5 French teens sentenced to prison for firebombing bus
AIX-EN-PROVENCE, France: Five teenagers were convicted and sentenced to up to nine years in prison Friday for firebombing a bus in Marseille in an attack that nearly killed a passenger.
In the October 2006 attack, a group of teens poured gasoline around the bus and set in on fire while passengers were still inside. It was the most violent of several bus burnings around the anniversary of riots that had raged through poor neighborhoods nationwide in 2005.
The court for minors in Aix-en-Provence in southern France sentenced the youth who started the fire to nine years in prison and the two who poured the gasoline to seven years.
One teen was handed four years in prison plus one year suspended, while another was given a three-year sentence plus two years suspended. A sixth teen on trial was acquitted.

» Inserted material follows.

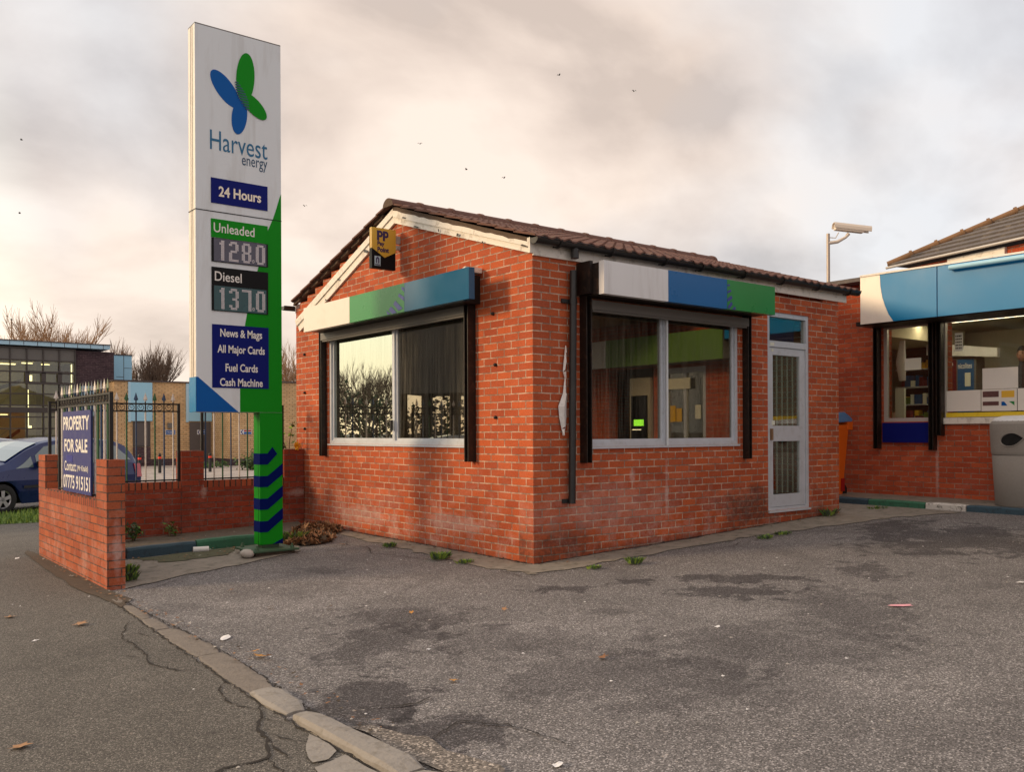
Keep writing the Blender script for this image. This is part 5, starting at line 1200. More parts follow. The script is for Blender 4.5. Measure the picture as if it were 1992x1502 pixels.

Prosecutors had requested sentences of between five and 15 years in prison for the six defendants. All were minors at the time of the attack, though two are now 18.
Translate that to here, and these “youths” would have gotten more than the longest prison term that the prosecutors requested. Perhaps it should have occurred to the prosecutors to ask for terms longer than 15 years. Then again, the two that started the fire got nine years, while those who poured the gasoline only got seven — as if pouring the gasoline is that much more innocuous.